Report the count of lines below that include "scene", without any other text.

-------- Data --------

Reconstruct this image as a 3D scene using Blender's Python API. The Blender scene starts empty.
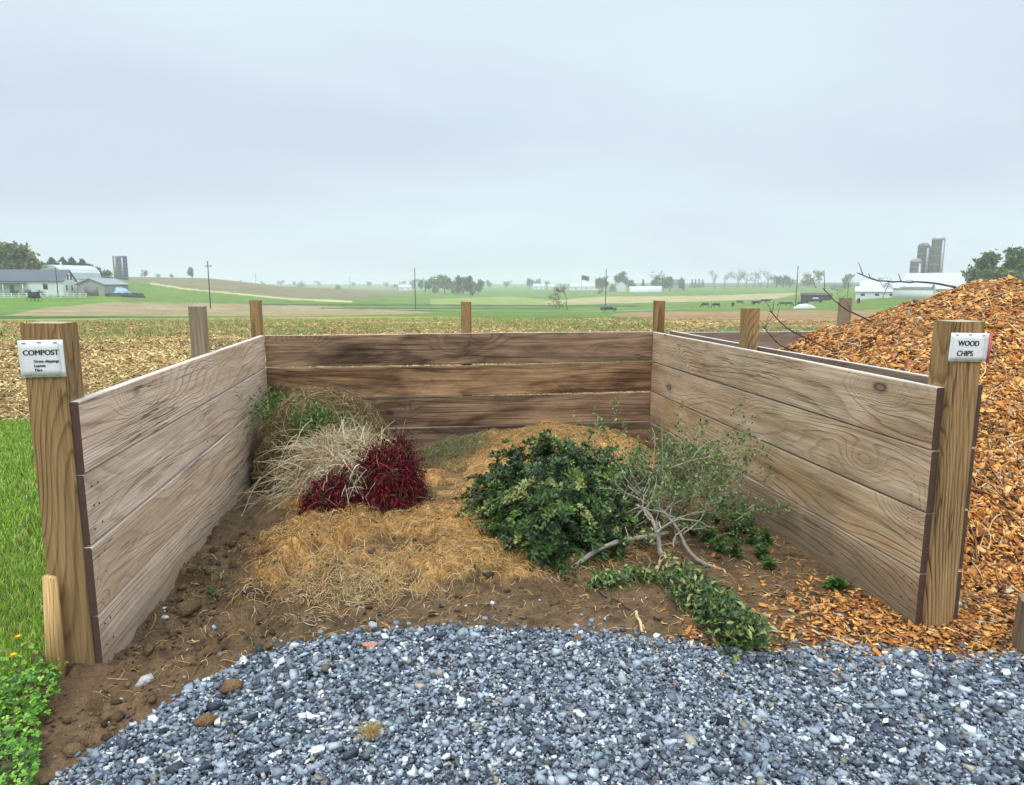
import bpy, bmesh, math, random
import numpy as np
from mathutils import Matrix, Vector
rng = np.random.default_rng(7); random.seed(7)
C = bpy.context.scene.collection
PI = math.pi
# ------------------------------------------------------------------ camera
H = 1.594; F_PX = 690.1; PITCH = 0.1561; YAW = 0.1491; ROLL = 0.0021
cy, sy, cp, sp = math.cos(YAW), math.sin(YAW), math.cos(PITCH), math.sin(PITCH)
Fv = np.array([sy*cp, cy*cp, -sp]); R0 = np.array([cy, -sy, 0.0]); U0 = np.cross(R0, Fv)
Rv = R0*math.cos(ROLL)+U0*math.sin(ROLL); Uv = U0*math.cos(ROLL)-R0*math.sin(ROLL)
cam = bpy.data.cameras.new('camera'); co = bpy.data.objects.new('camera', cam); C.objects.link(co)
cam.sensor_width = 36; cam.lens = 36*F_PX/1024; cam.clip_start = .05; cam.clip_end = 12000
M = Matrix(((Rv[0], Uv[0], -Fv[0], 0), (Rv[1], Uv[1], -Fv[1], 0), (Rv[2], Uv[2], -Fv[2], H), (0, 0, 0, 1)))
co.matrix_world = M; bpy.context.scene.camera = co

def ray(px, py): return Fv+Rv*((px-512)/F_PX)+Uv*((392.5-py)/F_PX)
def onz(px, py, z=0.0):
    d = ray(px, py); t = (z-H)/d[2]; return np.array([d[0]*t, d[1]*t, z])
def aty(px, py, y):                       # the point of that sight line at world depth y
    d = ray(px, py); t = y/d[1]; return np.array([d[0]*t, y, H+d[2]*t])
def col_dir(px):
    d = ray(px, 284.0); n = math.hypot(d[0], d[1]); return d[0]/n, d[1]/n
def atd(px, D, z=0.0):
    a, b = col_dir(px); return np.array([a*D, b*D, z])
def elev_z(px, py, D):
    d = ray(px, py); return H+D*d[2]/math.hypot(d[0], d[1])

# ------------------------------------------------------------------ numpy noise
def _hash(ix, iy, s):
    n = (ix.astype(np.int64)*374761393+iy.astype(np.int64)*668265263+s*1442695041) & 0x7fffffff
    n = ((n ^ (n >> 13))*1274126177) & 0x7fffffff
    return ((n ^ (n >> 16)) & 0xffff)/65535.0
def vnoise(x, y, s=0):
    ix, iy = np.floor(x), np.floor(y); fx, fy = x-ix, y-iy
    fx = fx*fx*(3-2*fx); fy = fy*fy*(3-2*fy)
    a = _hash(ix, iy, s); b = _hash(ix+1, iy, s); c = _hash(ix, iy+1, s); d = _hash(ix+1, iy+1, s)
    return (a*(1-fx)+b*fx)*(1-fy)+(c*(1-fx)+d*fx)*fy
def fbm(x, y, s=0, o=4):
    r = 0; a = .5
    for k in range(o): r = r+a*(vnoise(x, y, s+k)-.5); x = x*2.03+7.1; y = y*2.03+3.7; a *= .5
    return r*2
def ss(a, b, x): t = np.clip((x-a)/(b-a), 0, 1); return t*t*(3-2*t)

# ------------------------------------------------------------------ objects
def tag(o, label=None, cat=None, group=None, kind=None):
    if label: o['label'] = label
    if cat: o['category'] = cat
    if group: o['group'] = group
    if kind: o['kind'] = kind
    return o
def thing(name, label, cat, loc=(0, 0, 0), rz=0, group=None):
    o = bpy.data.objects.new(name, None); o.empty_display_size = .2; C.objects.link(o)
    o.location = tuple(loc); o.rotation_euler = (0, 0, rz)
    return tag(o, label, cat, group)
def mesh(name, V, F, mat, parent=None, col=None, smooth=False, world=False, midx=None):
    V = np.asarray(V, dtype=np.float32).reshape(-1, 3)
    me = bpy.data.meshes.new(name)
    if isinstance(F, np.ndarray):
        k = F.shape[1]; n = len(F)
        me.vertices.add(len(V)); me.vertices.foreach_set('co', V.ravel())
        me.loops.add(n*k); me.loops.foreach_set('vertex_index', F.astype(np.int32).ravel())
        me.polygons.add(n); me.polygons.foreach_set('loop_start', np.arange(0, n*k, k, dtype=np.int32))
        me.polygons.foreach_set('loop_total', np.full(n, k, dtype=np.int32))
        me.update(calc_edges=True)
    else:
        me.from_pydata([tuple(map(float, v)) for v in V], [], [tuple(map(int, f)) for f in F]); me.update()
    if col is not None:
        a = me.color_attributes.new('Col', 'FLOAT_COLOR', 'POINT')
        cc = np.ones((len(V), 4), dtype=np.float32); cc[:, :3] = np.clip(col, 0, 1); a.data.foreach_set('color', cc.ravel())
    if smooth: me.polygons.foreach_set('use_smooth', np.ones(len(me.polygons), dtype=bool))
    for m in (mat if isinstance(mat, (list, tuple)) else [mat]): me.materials.append(m)
    if midx is not None: me.polygons.foreach_set('material_index', np.asarray(midx, dtype=np.int32))
    o = bpy.data.objects.new(name, me); C.objects.link(o)
    if parent is not None:
        o.parent = parent
        if world: o.matrix_parent_inverse = (Matrix.Translation(parent.location) @ Matrix.Rotation(parent.rotation_euler[2], 4, 'Z')).inverted()
    return o
def copy_tree(o, parent=None):
    c = o.copy(); C.objects.link(c)
    if parent is not None: c.parent = parent
    for ch in [x for x in C.objects if x.parent == o]: copy_tree(ch, c)
    return c

def join(parts):
    Vs, Fs, Cs, n = [], [], [], 0
    for p in parts:
        Vs.append(p[0]); Fs.append(p[1]+n); n += len(p[0])
        if len(p) > 2: Cs.append(p[2])
    return np.concatenate(Vs), np.concatenate(Fs), (np.concatenate(Cs) if Cs else None)
BOXF = np.array([[0, 3, 2, 1], [4, 5, 6, 7], [0, 1, 5, 4], [1, 2, 6, 5], [2, 3, 7, 6], [3, 0, 4, 7]])
def boxv(x0, x1, y0, y1, z0, z1):
    return np.array([[x0, y0, z0], [x1, y0, z0], [x1, y1, z0], [x0, y1, z0], [x0, y0, z1], [x1, y0, z1], [x1, y1, z1], [x0, y1, z1]], float)
def box(*a): return boxv(*a), BOXF.copy()
def cyl(x, y, z0, z1, r0, r1=None, n=20, dome=0.0):
    r1 = r0 if r1 is None else r1
    rings = [(z0, r0), (z1, r1)]
    if dome: rings += [(z1+dome*math.sin(t), r1*math.cos(t)+.001) for t in np.linspace(0, PI/2, 6)[1:]]
    V, F = [], []
    for (z, r) in rings:
        for k in range(n): V.append([x+r*math.cos(2*PI*k/n), y+r*math.sin(2*PI*k/n), z])
    for i in range(len(rings)-1):
        for k in range(n): F.append([i*n+k, i*n+(k+1) % n, (i+1)*n+(k+1) % n, (i+1)*n+k])
    F2 = [list(f) for f in F]; F2.append(list(range((len(rings)-1)*n, len(rings)*n)))
    return np.array(V), F2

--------

Written response: 3